Ainsi, Adam Smith, s’il n’enchaîne pas à la terre l’essor de l’industrie, est bien loin de négliger la richesse agricole. Il montre, au contraire, qu’elle est liée à la richesse générale et particulièrement à la croissance de la productivité industrielle. Ce n’est pas seulement la richesse agricole dans son ensemble qui grandit, selon Smith, avec le progrès de l’industrie. C’est encore, c’est surtout la richesse du propriétaire foncier, c’est la rente du sol.
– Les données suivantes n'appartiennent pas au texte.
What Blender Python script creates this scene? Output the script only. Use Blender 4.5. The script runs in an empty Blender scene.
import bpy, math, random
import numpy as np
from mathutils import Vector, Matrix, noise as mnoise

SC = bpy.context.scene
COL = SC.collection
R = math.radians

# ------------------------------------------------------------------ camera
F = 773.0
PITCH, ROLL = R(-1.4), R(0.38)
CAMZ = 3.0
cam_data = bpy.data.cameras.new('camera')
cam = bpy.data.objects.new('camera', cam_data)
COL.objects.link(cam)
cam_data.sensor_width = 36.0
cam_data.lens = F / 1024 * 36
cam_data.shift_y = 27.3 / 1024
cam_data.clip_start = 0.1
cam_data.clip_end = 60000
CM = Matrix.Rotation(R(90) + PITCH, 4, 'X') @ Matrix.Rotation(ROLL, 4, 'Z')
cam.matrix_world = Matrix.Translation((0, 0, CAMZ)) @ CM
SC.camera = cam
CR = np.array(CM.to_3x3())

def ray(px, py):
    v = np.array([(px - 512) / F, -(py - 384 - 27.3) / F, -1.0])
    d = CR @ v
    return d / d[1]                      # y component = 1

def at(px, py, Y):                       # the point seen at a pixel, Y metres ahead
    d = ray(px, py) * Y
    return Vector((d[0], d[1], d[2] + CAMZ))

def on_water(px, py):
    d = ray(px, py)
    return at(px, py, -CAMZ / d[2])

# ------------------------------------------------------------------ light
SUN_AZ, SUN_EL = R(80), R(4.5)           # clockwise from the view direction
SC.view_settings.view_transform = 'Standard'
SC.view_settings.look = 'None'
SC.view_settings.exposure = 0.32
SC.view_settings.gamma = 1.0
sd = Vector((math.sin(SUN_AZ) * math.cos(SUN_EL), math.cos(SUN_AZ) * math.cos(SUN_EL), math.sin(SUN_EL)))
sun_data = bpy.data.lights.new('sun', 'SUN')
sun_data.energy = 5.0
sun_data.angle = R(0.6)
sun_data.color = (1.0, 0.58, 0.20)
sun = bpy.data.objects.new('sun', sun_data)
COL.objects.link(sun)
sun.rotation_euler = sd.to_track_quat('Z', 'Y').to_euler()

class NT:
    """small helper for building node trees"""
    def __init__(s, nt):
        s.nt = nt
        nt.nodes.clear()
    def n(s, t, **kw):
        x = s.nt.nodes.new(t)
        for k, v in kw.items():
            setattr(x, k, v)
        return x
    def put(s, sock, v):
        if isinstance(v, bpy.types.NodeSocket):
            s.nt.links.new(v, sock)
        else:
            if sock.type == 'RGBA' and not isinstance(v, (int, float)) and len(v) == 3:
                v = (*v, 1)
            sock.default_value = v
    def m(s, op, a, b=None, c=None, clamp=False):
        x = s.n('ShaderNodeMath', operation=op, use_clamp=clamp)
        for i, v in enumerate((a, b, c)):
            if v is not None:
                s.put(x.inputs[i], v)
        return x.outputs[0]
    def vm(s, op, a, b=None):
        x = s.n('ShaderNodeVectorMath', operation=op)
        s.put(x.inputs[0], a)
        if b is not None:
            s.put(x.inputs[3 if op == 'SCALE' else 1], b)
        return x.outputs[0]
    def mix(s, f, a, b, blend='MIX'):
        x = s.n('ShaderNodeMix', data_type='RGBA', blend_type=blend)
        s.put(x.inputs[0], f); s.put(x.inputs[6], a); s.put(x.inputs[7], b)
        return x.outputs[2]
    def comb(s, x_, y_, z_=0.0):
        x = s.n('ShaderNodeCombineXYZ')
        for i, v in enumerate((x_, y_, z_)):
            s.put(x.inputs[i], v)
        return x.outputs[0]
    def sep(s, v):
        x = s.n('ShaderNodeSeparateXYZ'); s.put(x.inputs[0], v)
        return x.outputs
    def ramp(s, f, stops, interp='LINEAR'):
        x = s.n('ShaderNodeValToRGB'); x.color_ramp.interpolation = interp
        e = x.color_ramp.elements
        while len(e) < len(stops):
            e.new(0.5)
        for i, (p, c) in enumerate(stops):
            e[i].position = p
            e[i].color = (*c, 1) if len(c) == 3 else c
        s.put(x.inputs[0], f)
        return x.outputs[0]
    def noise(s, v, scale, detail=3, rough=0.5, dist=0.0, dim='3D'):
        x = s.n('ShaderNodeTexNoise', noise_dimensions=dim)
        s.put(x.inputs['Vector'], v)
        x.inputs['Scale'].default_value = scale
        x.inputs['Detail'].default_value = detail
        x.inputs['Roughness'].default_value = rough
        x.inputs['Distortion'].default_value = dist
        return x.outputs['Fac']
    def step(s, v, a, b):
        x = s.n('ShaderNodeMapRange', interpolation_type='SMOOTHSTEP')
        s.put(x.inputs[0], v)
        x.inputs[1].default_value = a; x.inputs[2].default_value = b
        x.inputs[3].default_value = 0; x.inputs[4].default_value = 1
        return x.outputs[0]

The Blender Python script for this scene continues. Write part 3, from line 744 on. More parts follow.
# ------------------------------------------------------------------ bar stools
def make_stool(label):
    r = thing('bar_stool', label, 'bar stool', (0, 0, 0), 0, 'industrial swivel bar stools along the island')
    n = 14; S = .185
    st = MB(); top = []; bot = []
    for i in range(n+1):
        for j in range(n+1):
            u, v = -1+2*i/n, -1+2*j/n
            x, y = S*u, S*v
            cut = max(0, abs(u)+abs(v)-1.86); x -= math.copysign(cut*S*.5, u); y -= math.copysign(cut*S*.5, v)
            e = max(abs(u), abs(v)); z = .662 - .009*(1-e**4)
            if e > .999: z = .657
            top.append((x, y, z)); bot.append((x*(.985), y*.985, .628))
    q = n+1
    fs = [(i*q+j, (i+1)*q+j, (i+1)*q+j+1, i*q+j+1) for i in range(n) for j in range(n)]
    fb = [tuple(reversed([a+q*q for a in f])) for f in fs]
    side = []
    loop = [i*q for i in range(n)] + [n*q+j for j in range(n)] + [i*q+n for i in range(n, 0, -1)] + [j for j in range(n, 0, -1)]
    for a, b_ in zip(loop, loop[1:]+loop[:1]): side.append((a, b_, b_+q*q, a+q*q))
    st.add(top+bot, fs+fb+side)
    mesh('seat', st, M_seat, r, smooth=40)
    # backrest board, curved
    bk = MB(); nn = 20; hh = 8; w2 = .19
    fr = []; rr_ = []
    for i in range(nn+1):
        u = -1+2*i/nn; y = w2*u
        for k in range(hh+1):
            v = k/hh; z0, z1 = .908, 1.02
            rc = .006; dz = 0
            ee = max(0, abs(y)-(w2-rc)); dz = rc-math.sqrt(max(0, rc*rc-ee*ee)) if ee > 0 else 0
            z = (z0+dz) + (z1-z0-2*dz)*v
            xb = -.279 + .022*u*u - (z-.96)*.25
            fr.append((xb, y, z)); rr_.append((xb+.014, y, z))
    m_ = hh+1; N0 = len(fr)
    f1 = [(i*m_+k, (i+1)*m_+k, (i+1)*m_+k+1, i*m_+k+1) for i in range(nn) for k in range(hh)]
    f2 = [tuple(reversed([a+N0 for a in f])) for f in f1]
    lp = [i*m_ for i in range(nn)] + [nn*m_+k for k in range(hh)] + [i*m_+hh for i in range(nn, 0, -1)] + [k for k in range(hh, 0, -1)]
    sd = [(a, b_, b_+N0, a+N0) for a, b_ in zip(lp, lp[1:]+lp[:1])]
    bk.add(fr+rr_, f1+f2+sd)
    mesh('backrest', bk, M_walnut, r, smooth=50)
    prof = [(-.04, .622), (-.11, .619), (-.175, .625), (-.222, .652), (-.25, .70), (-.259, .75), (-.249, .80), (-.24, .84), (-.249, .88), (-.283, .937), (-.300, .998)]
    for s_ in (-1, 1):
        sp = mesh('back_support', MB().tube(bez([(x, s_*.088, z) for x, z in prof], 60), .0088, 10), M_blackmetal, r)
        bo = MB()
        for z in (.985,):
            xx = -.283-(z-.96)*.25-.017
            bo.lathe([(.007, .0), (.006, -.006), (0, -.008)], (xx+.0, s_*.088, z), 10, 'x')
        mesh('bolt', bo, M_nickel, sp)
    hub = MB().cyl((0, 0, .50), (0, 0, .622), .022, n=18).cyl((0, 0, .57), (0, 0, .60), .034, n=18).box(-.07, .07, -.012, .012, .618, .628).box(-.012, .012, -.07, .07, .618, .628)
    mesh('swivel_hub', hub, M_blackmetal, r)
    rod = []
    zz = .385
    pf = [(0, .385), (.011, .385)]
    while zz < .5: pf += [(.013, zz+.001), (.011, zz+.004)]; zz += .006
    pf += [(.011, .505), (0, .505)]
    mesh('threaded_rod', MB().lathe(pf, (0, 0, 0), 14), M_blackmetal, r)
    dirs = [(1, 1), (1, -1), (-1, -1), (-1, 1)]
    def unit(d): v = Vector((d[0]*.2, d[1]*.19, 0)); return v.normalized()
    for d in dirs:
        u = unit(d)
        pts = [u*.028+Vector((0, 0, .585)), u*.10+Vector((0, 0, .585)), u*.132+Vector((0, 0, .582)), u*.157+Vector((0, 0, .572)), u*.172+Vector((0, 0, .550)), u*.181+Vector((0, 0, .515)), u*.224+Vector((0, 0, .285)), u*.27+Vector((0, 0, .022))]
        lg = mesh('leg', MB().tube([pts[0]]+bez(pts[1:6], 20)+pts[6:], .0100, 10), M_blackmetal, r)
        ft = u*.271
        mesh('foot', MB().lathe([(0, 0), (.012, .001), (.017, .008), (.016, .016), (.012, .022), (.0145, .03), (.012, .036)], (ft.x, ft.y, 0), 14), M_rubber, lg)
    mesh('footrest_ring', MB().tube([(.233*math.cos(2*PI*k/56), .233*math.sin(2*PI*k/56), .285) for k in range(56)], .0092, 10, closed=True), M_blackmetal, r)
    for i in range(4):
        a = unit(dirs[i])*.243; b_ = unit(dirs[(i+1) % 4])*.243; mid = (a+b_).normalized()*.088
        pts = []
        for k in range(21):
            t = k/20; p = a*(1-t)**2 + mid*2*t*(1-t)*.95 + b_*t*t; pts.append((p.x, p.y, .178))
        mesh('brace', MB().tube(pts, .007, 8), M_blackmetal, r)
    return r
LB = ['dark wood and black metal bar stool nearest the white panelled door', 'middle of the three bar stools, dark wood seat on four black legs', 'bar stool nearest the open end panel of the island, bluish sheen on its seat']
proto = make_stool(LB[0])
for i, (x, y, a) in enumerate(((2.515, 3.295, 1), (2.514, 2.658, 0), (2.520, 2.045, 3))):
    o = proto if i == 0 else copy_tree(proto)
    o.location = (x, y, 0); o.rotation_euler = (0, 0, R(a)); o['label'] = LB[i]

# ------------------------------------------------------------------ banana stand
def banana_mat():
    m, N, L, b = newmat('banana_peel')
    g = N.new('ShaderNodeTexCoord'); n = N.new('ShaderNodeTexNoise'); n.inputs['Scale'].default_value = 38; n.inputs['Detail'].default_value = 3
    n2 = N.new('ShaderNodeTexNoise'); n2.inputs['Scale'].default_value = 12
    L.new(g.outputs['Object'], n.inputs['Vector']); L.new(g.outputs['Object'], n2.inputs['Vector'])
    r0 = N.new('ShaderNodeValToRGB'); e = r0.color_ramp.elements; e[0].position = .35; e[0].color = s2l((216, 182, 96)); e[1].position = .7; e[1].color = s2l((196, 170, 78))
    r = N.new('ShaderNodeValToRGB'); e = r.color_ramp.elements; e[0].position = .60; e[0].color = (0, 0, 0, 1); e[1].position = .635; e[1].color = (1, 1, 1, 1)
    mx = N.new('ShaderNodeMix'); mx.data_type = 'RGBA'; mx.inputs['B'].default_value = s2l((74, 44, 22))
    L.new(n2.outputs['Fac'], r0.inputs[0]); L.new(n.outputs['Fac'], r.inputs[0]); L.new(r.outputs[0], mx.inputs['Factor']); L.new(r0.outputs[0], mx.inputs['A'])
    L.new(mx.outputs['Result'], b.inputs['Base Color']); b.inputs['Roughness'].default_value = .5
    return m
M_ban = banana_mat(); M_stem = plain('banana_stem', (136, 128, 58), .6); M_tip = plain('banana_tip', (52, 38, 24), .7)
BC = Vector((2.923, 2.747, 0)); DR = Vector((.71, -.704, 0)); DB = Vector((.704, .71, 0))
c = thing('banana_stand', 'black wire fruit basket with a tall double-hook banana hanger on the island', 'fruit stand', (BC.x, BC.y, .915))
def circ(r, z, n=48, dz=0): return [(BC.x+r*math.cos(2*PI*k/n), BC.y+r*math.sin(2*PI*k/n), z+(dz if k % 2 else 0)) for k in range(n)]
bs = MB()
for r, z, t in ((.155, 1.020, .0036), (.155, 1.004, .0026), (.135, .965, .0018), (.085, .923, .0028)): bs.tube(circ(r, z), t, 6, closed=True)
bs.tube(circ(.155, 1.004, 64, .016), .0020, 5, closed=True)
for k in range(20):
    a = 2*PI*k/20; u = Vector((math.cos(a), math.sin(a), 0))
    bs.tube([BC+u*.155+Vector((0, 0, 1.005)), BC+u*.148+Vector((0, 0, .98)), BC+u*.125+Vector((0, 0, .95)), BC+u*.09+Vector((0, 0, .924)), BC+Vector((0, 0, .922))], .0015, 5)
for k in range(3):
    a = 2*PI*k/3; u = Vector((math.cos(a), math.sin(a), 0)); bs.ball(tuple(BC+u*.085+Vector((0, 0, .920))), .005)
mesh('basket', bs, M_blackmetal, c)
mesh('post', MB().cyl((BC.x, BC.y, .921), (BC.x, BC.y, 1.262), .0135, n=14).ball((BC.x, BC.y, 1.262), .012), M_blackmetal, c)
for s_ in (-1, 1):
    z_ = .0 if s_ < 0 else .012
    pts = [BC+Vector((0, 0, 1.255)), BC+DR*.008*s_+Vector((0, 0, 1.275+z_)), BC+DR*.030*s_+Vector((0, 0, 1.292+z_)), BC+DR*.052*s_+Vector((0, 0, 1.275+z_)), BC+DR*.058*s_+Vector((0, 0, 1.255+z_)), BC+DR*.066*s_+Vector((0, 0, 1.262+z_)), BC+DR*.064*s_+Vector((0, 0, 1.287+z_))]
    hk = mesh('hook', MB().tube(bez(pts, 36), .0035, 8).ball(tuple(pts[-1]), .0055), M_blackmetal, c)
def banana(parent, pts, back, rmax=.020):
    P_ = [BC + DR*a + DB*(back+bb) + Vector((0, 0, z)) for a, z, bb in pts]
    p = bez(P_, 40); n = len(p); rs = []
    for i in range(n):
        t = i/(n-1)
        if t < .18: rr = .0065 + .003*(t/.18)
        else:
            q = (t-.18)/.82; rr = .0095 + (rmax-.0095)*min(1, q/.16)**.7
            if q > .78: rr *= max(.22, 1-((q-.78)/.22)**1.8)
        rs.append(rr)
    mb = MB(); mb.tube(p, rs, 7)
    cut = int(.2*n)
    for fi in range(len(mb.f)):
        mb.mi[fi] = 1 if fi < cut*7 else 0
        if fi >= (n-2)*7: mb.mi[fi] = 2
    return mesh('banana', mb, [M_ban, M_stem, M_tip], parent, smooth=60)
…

L’industrie, dans sa sphère propre, subordonne de plus en plus la rente au profil et au travail. Mais elle a pour conséquence indirecte d’accroître, dans la sphère agricole, la valeur absolue et la valeur relative de la rente de la terre.

Du coup, dans la large théorie d’Adam Smith, voilà les grands propriétaires fonciers, voilà l’aristocratie foncière d’Angleterre intéressés au progrès industriel, à l’essor général de la production et de la richesse. Et je comprends que William Pitt, qui cherchait à concilier la tradition et le mouvement, qui avait le sens très net des nécessités industrielles nouvelles et le souci de ménager les forces conservatrices, ait fait du livre d’Adam Smith son évangile économique. À vrai dire, Smith n’espère pas que l’aristocratie foncière anglaise, souvent paresseuse et frivole, perçoive d’emblée l’harmonie de son intérêt de classe à l’intérêt général de la nation et du mouvement de l’industrie.